そして、「宣誓」する。「自分が生きてることに意味がある」と。それは次の「いつか生まれ変わるとしても自分がいいよ」に続く。私はこれを「強がりに似た」何か、これは「願い」なのだと思っている。「願い」を口にすれば、それははっきりと存在を認識することになる。それは自分にとっても相手にとっても、逃れられない現実になるのである。
いつか生まれ変わるとしても自分がいいよ
君と共に夢を追い続けているこの道を
もっと試練 困難よこしてみろよ
その度に乗り越えて無理なんてないって魅せるから
「生まれ変わっても自分がいいよ」に関しては、1度詳しく書いた。この言葉の強さは、この歌の象徴と言える。こうやって言える人生であるかは、常にいろんな人に大切にしてほしい考え方だ。
「もっと試練困難よこしてみろよ」というのもカッコいい。私自身も、緊急事態とやったことないことは大好きなので、こういうスタンスでいたい。何かを「乗り越えて」いったときの達成感は、もはや快感である。それを味わうための「試練困難」であると考えると、直面したとき楽しいからね。
過去の悔しさも傷跡も薄れちゃうけど
見つめ直す度に自信や強さに変わってく
忘れないで確かに今感じている胸の熱さを
きっとこの先だって辛い事も 苦しい事もあるけれど 乗り越えられる勇気を歌うから
ここまでのすべてを総括するような部分。辛い記憶に向き合うことは避けがちである。しかし、うまくいかなかった時にこそ人は成長するし、楽しもうとするべきである。そうして向き合うことで「自信や強さ」が得られる。

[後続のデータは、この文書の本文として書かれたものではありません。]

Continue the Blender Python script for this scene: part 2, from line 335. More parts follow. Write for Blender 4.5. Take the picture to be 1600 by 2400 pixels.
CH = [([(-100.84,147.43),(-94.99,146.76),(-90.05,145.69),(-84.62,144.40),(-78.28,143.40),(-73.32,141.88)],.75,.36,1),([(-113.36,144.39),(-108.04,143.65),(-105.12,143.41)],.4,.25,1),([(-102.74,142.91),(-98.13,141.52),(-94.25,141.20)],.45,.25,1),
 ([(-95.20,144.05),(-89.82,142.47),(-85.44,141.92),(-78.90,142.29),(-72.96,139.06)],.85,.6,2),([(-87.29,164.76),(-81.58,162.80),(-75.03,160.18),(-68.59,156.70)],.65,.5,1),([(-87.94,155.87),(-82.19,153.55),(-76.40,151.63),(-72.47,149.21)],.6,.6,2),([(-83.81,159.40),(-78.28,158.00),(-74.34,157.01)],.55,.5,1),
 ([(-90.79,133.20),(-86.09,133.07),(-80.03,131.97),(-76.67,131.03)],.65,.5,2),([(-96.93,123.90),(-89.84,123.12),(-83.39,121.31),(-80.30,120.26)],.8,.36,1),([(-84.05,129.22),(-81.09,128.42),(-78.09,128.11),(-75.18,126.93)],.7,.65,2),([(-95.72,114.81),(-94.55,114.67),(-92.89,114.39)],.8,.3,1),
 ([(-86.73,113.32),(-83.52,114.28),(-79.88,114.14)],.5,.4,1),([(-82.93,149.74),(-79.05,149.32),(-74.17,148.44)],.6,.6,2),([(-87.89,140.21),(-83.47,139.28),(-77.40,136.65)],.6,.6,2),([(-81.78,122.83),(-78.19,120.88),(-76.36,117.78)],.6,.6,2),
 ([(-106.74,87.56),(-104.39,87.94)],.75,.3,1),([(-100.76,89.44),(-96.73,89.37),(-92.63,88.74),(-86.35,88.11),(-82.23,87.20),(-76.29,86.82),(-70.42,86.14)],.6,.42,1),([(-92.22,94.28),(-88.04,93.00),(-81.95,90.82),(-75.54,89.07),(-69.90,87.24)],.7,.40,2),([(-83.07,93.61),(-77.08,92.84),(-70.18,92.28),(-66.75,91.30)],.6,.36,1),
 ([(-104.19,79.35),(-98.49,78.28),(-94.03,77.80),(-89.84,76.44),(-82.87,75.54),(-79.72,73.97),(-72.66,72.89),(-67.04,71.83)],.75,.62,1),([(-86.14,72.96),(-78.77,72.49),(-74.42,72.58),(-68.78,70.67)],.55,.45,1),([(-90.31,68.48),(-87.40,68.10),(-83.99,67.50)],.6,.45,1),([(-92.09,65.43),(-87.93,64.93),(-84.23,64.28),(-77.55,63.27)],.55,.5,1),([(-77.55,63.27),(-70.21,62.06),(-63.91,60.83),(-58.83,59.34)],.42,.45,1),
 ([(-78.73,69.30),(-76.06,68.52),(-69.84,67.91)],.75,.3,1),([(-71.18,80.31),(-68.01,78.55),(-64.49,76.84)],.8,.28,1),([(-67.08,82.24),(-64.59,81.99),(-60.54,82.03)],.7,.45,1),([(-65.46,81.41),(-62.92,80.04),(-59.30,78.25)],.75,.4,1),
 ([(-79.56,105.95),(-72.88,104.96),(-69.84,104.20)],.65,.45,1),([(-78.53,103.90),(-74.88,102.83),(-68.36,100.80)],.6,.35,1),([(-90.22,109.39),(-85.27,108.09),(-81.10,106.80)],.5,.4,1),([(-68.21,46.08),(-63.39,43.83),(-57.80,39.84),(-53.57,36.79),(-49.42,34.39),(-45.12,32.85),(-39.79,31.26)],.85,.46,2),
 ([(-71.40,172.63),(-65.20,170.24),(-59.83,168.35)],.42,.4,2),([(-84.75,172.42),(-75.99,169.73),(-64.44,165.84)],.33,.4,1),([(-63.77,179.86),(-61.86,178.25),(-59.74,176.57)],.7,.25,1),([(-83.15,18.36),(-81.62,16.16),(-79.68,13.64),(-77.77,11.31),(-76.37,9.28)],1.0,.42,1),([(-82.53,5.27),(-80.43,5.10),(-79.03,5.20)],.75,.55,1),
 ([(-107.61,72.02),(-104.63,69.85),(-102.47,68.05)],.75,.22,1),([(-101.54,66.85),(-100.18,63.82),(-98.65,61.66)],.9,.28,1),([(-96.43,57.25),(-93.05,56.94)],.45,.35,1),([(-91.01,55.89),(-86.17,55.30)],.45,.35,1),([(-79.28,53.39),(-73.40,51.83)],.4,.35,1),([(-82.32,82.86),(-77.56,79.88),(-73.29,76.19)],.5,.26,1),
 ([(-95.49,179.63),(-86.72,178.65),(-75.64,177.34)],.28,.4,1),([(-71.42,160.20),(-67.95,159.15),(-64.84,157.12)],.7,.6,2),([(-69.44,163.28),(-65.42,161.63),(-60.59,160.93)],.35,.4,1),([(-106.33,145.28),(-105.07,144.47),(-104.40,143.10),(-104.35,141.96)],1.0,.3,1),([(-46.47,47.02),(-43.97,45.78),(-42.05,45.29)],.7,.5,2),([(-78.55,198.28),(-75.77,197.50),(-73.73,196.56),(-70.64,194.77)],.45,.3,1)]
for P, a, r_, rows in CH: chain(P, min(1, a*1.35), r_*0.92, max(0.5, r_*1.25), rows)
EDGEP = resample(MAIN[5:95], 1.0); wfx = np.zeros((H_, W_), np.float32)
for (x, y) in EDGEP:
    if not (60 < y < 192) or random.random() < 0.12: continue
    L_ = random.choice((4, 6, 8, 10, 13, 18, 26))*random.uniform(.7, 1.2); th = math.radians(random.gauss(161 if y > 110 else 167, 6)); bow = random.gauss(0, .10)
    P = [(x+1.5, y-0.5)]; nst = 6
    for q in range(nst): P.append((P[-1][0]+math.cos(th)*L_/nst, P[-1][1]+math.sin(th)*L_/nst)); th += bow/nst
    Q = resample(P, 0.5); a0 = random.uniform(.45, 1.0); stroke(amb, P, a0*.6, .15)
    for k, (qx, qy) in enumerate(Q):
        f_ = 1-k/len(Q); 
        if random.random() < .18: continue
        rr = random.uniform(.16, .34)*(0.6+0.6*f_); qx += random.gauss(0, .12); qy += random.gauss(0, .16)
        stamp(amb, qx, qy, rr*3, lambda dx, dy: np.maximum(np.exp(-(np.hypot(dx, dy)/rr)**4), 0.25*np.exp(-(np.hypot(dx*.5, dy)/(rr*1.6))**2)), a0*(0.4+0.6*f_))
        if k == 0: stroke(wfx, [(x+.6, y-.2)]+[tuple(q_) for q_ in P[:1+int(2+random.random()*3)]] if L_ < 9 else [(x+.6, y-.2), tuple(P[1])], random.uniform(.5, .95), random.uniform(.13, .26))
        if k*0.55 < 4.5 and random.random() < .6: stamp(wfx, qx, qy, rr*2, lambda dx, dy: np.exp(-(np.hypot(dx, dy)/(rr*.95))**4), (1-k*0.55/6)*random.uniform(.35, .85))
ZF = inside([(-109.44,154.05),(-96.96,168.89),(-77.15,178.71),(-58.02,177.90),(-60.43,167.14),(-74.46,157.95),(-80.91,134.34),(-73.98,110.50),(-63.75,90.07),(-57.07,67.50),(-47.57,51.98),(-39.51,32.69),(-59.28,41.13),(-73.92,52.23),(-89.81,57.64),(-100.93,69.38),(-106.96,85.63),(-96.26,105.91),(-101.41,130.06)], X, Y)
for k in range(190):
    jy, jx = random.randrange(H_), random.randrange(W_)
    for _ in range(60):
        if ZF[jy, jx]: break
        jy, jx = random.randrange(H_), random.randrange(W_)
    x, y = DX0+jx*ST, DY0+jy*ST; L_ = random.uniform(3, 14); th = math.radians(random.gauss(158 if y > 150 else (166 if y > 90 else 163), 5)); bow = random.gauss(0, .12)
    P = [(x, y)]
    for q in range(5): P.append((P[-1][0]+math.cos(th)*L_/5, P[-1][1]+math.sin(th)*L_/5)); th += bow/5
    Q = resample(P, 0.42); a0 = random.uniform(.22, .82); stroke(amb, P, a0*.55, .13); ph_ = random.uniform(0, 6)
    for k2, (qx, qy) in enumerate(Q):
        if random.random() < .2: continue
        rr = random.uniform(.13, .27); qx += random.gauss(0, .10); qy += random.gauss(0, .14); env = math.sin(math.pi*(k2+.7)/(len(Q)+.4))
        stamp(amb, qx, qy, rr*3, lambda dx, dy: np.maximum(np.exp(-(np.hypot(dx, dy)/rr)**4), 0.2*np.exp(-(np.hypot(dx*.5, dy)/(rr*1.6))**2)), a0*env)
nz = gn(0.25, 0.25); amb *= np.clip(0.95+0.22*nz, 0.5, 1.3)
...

そうは言っても、それは決して楽なことではない。その楽ではない道のりを「乗り越えられる勇気を歌うから」と励ましてくれる。この姿こそが神激であり、私たちにくれる「胸の熱さ」がこの言葉を証明している。あのフロアの笑顔と真剣さ、それが彼女たちの持っている力の証明と言えるだろう。
We are マイナスからの使者
We are 一人ぼっち達の群れ
We are コンプレックス武器
We are 臆病者のスタート
We are 共に見たい景色
We are 共に叶えに行く夢
We are その全てを乗せて
We are 進み続けるよ ボロボロの自分を誇れ
私たちは。その言葉と共にこの歌は終わる。
うまくいかないことから始まり。
人とのつながりも感じられない中でも。
劣等感を武器にして。
怖くても進み始める。
ひとりで見えないものを見るために。
一緒なら見えるものがあるかもしれない。
そんなものをすべて背負って。
傷つきながらも進む、そんな自分はすばらしいのである。